[Start Given entries]

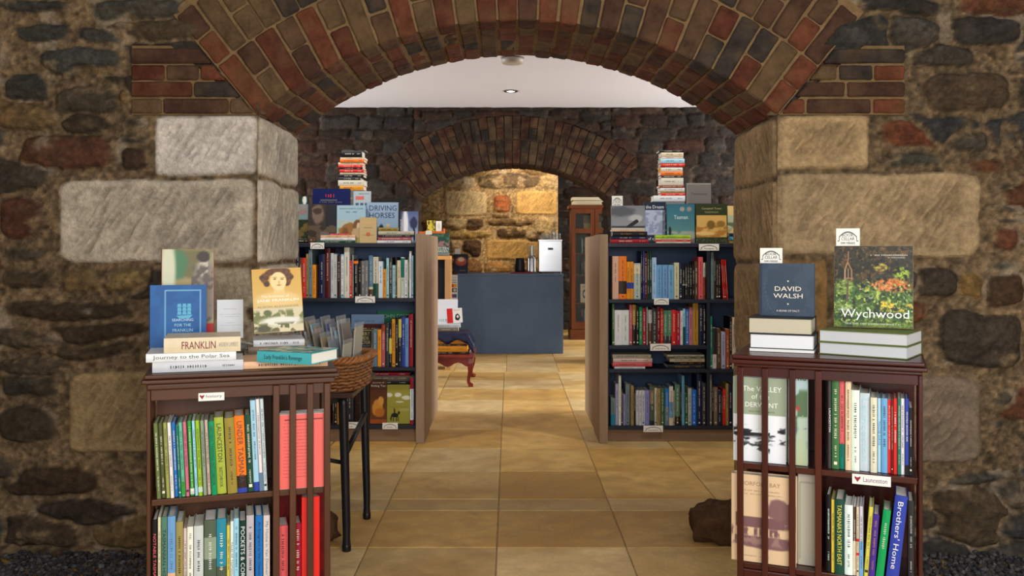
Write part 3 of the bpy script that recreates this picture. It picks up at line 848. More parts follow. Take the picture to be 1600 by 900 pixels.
def face_book(name, label, fr, pl, pr, pt, zb, v, ops, texts, t=.02, col=(60, 60, 60), lean=6, hard=True, yaw=0, cat='book', group=None, n=None, roll=0, pages=True, spine_band=None, seed=1):
    "a book standing with its front cover to the room, leaning back"
    u0, u1 = fr.u(pl, v), fr.u(pr, v); w = u1-u0; h = fr.z(pt, (u0+u1)/2, v)-zb
    le = math.radians(lean); h = h/math.cos(le)
    root = empty(name, group=group, cat=cat, label=label)
    if pages: book_meshes(w, h, t, col, root, hard, bands=spine_band or ())
    else:
        mb = MB(); mb.box(0, 0, 0, w, t, h, col); mb.build('board', M_COVER, root)
    if ops: picture(root, w-.001, h-.001, ops, x0=.0005, z0=.0005, n=n, seed=seed)
    if texts:
        rs = random.Random(3)
        for tx in texts:
            mb = MB()   # (text, cu, cv, width, colour[, height])
            s, cu, cv, ww, c = tx[:5]; hh = (tx[5]*h if s != '~' or tx[5] >= .0101 else tx[5]*6*h) if len(tx) > 5 else None
            M = lambda a_, b_: (cu*w+a_, -.0012, cv*h+b_)
            if s == '~': bars(mb, ww*w, hh, M, c, rs)
            else: put_text(mb, s, ww*w, hh, M, c)
            if mb.f: mb.build('small_print' if s == '~' else 'title_lettering', M_INK, root)
    ud = Matrix.Rotation(math.radians(yaw), 3, 'Z') @ fr.ud; vd = Matrix.Rotation(math.radians(yaw), 3, 'Z') @ fr.vd
    R = Matrix.Rotation(-le, 3, ud)
    ex, ey, ez = ud, R @ vd, R @ Vector((0, 0, 1))
    if roll:
        Q = Matrix.Rotation(math.radians(roll), 3, vd); ex, ey, ez = Q @ ex, Q @ ey, Q @ ez
    set_orient(root, fr.w(u0, v, zb+.0008+t*math.sin(le)+(w*math.sin(math.radians(roll)) if roll > 0 else 0)), (ex, ey, ez))
    return root

def shelf_card(fr, px0, px1, py0, py1, v, word, label, arch=True, col=(236, 234, 226), wcol=(60, 50, 60), name='shelf_label', cat='label', group=None, heart=None, ext=0.0):
    u0, u1 = fr.u(px0, v), fr.u(px1, v); w = u1-u0; z1 = fr.z(py0, u0, v); z0 = fr.z(py1, u0, v); h = z1-z0
    root = empty(name, label=label, cat=cat, group=group)
    mb = MB(); mb.box(0, 0, -ext, w, .0012, h, col); mb.build('card', M_CARD, root)
    mb = MB(); rs = random.Random(int(px0))
    if arch:
        p0 = None; k = .0009
        for i in range(13):
            a = -1+2*i/12; x = w*.5+a*w*.36; z = h*(.48+.30*(1-a*a)); 
            if p0: mb.hexa([(p0[0], -.0008, p0[1]-h*.05), (x, -.0008, z-h*.05), (x, -.0002, z-h*.05), (p0[0], -.0002, p0[1]-h*.05), (p0[0], -.0008, p0[1]+h*.03), (x, -.0008, z+h*.03), (x, -.0002, z+h*.03), (p0[0], -.0002, p0[1]+h*.03)], wcol)
            p0 = (x, z)
        for s in (-1, 1):
            xx = w*.5+s*w*.37; mb.box(xx-w*.012, -.0008, h*.2, xx+w*.012, -.0002, h*.5, wcol)
            mb.box(min(xx, xx+s*w*.07), -.0008, h*.17, max(xx, xx+s*w*.07), -.0002, h*.22, wcol)
    if heart:
        cx, cz, r = w*.14, h*.52, h*.3
        mb.add([(cx, -.0009, cz-r), (cx+r*.9, -.0009, cz+r*.3), (cx+r*.9, -.0009, cz+r), (cx+r*.3, -.0009, cz+r*.55), (cx-r*.3, -.0009, cz+r*.55), (cx-r*.9, -.0009, cz+r), (cx-r*.9, -.0009, cz+r*.3)], [(0, 1, 2, 3, 4, 5, 6)], (140, 30, 48))
    if word == '~': bars(mb, w*.42, h*.2, lambda a, b: (w*.5+a, -.0009, h*.3+b), wcol, rs)
    elif word:
        cu = .6 if heart else .5
        for i, wd in enumerate(word.split('/')):
            hh = h*(.48 if heart else .2); put_text(mb, wd, w*(.62 if heart else (.5, .56, .6)[min(i, 2)]), hh, lambda a, b: (w*cu+a, -.0009, h*((.52 if heart else .3)-(0 if i == 0 else .3*i if len(word.split('/')) < 3 else .24*i)+(0 if len(word.split('/')) == 1 else .28))+b), wcol)
    mb.build('printed_mark', M_INK, root)
    set_orient(root, fr.w(u0, v, z0), (fr.ud, fr.vd, Vector((0, 0, 1))))
    return root

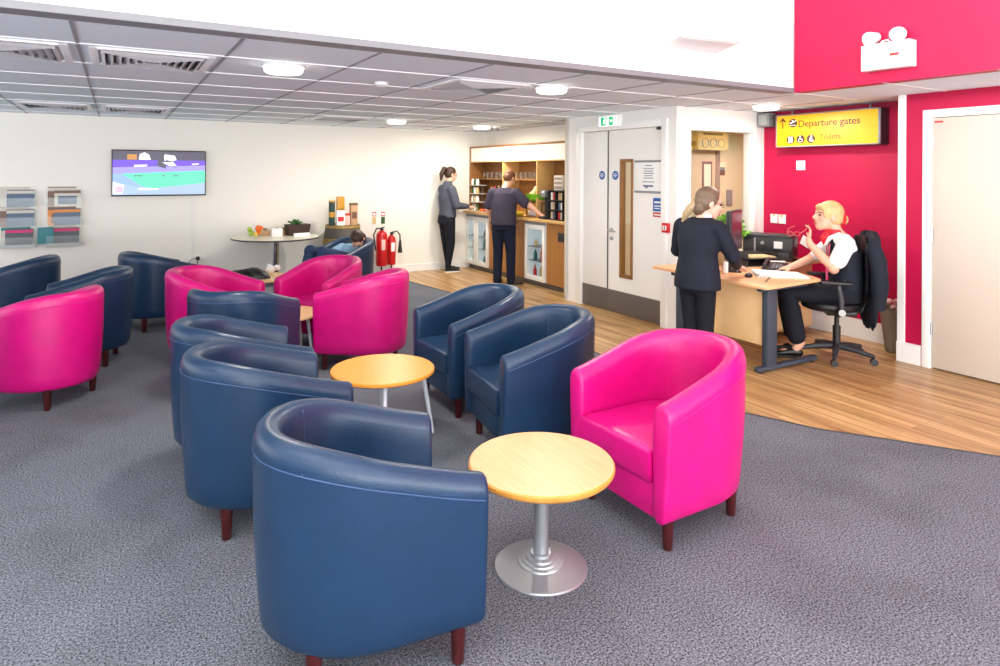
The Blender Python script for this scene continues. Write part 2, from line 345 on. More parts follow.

[End Given entries]

** Written problem **
Repeat everything in the records precisely. Images are excluded from the copy.

** Output for this exercise **
Write part 3 of the bpy script that recreates this picture. It picks up at line 848. More parts follow. Take the picture to be 1600 by 900 pixels.
def face_book(name, label, fr, pl, pr, pt, zb, v, ops, texts, t=.02, col=(60, 60, 60), lean=6, hard=True, yaw=0, cat='book', group=None, n=None, roll=0, pages=True, spine_band=None, seed=1):
    "a book standing with its front cover to the room, leaning back"
    u0, u1 = fr.u(pl, v), fr.u(pr, v); w = u1-u0; h = fr.z(pt, (u0+u1)/2, v)-zb
    le = math.radians(lean); h = h/math.cos(le)
    root = empty(name, group=group, cat=cat, label=label)
    if pages: book_meshes(w, h, t, col, root, hard, bands=spine_band or ())
    else:
        mb = MB(); mb.box(0, 0, 0, w, t, h, col); mb.build('board', M_COVER, root)
    if ops: picture(root, w-.001, h-.001, ops, x0=.0005, z0=.0005, n=n, seed=seed)
    if texts:
        rs = random.Random(3)
        for tx in texts:
            mb = MB()   # (text, cu, cv, width, colour[, height])
            s, cu, cv, ww, c = tx[:5]; hh = (tx[5]*h if s != '~' or tx[5] >= .0101 else tx[5]*6*h) if len(tx) > 5 else None
            M = lambda a_, b_: (cu*w+a_, -.0012, cv*h+b_)
            if s == '~': bars(mb, ww*w, hh, M, c, rs)
            else: put_text(mb, s, ww*w, hh, M, c)
            if mb.f: mb.build('small_print' if s == '~' else 'title_lettering', M_INK, root)
    ud = Matrix.Rotation(math.radians(yaw), 3, 'Z') @ fr.ud; vd = Matrix.Rotation(math.radians(yaw), 3, 'Z') @ fr.vd
    R = Matrix.Rotation(-le, 3, ud)
    ex, ey, ez = ud, R @ vd, R @ Vector((0, 0, 1))
    if roll:
        Q = Matrix.Rotation(math.radians(roll), 3, vd); ex, ey, ez = Q @ ex, Q @ ey, Q @ ez
    set_orient(root, fr.w(u0, v, zb+.0008+t*math.sin(le)+(w*math.sin(math.radians(roll)) if roll > 0 else 0)), (ex, ey, ez))
    return root

def shelf_card(fr, px0, px1, py0, py1, v, word, label, arch=True, col=(236, 234, 226), wcol=(60, 50, 60), name='shelf_label', cat='label', group=None, heart=None, ext=0.0):
    u0, u1 = fr.u(px0, v), fr.u(px1, v); w = u1-u0; z1 = fr.z(py0, u0, v); z0 = fr.z(py1, u0, v); h = z1-z0
    root = empty(name, label=label, cat=cat, group=group)
    mb = MB(); mb.box(0, 0, -ext, w, .0012, h, col); mb.build('card', M_CARD, root)
    mb = MB(); rs = random.Random(int(px0))
    if arch:
        p0 = None; k = .0009
        for i in range(13):
            a = -1+2*i/12; x = w*.5+a*w*.36; z = h*(.48+.30*(1-a*a)); 
            if p0: mb.hexa([(p0[0], -.0008, p0[1]-h*.05), (x, -.0008, z-h*.05), (x, -.0002, z-h*.05), (p0[0], -.0002, p0[1]-h*.05), (p0[0], -.0008, p0[1]+h*.03), (x, -.0008, z+h*.03), (x, -.0002, z+h*.03), (p0[0], -.0002, p0[1]+h*.03)], wcol)
            p0 = (x, z)
        for s in (-1, 1):
            xx = w*.5+s*w*.37; mb.box(xx-w*.012, -.0008, h*.2, xx+w*.012, -.0002, h*.5, wcol)
            mb.box(min(xx, xx+s*w*.07), -.0008, h*.17, max(xx, xx+s*w*.07), -.0002, h*.22, wcol)
    if heart:
        cx, cz, r = w*.14, h*.52, h*.3
        mb.add([(cx, -.0009, cz-r), (cx+r*.9, -.0009, cz+r*.3), (cx+r*.9, -.0009, cz+r), (cx+r*.3, -.0009, cz+r*.55), (cx-r*.3, -.0009, cz+r*.55), (cx-r*.9, -.0009, cz+r), (cx-r*.9, -.0009, cz+r*.3)], [(0, 1, 2, 3, 4, 5, 6)], (140, 30, 48))
    if word == '~': bars(mb, w*.42, h*.2, lambda a, b: (w*.5+a, -.0009, h*.3+b), wcol, rs)
    elif word:
        cu = .6 if heart else .5
        for i, wd in enumerate(word.split('/')):
            hh = h*(.48 if heart else .2); put_text(mb, wd, w*(.62 if heart else (.5, .56, .6)[min(i, 2)]), hh, lambda a, b: (w*cu+a, -.0009, h*((.52 if heart else .3)-(0 if i == 0 else .3*i if len(word.split('/')) < 3 else .24*i)+(0 if len(word.split('/')) == 1 else .28))+b), wcol)
    mb.build('printed_mark', M_INK, root)
    set_orient(root, fr.w(u0, v, z0), (fr.ud, fr.vd, Vector((0, 0, 1))))
    return root

The Blender Python script for this scene continues. Write part 2, from line 345 on. More parts follow.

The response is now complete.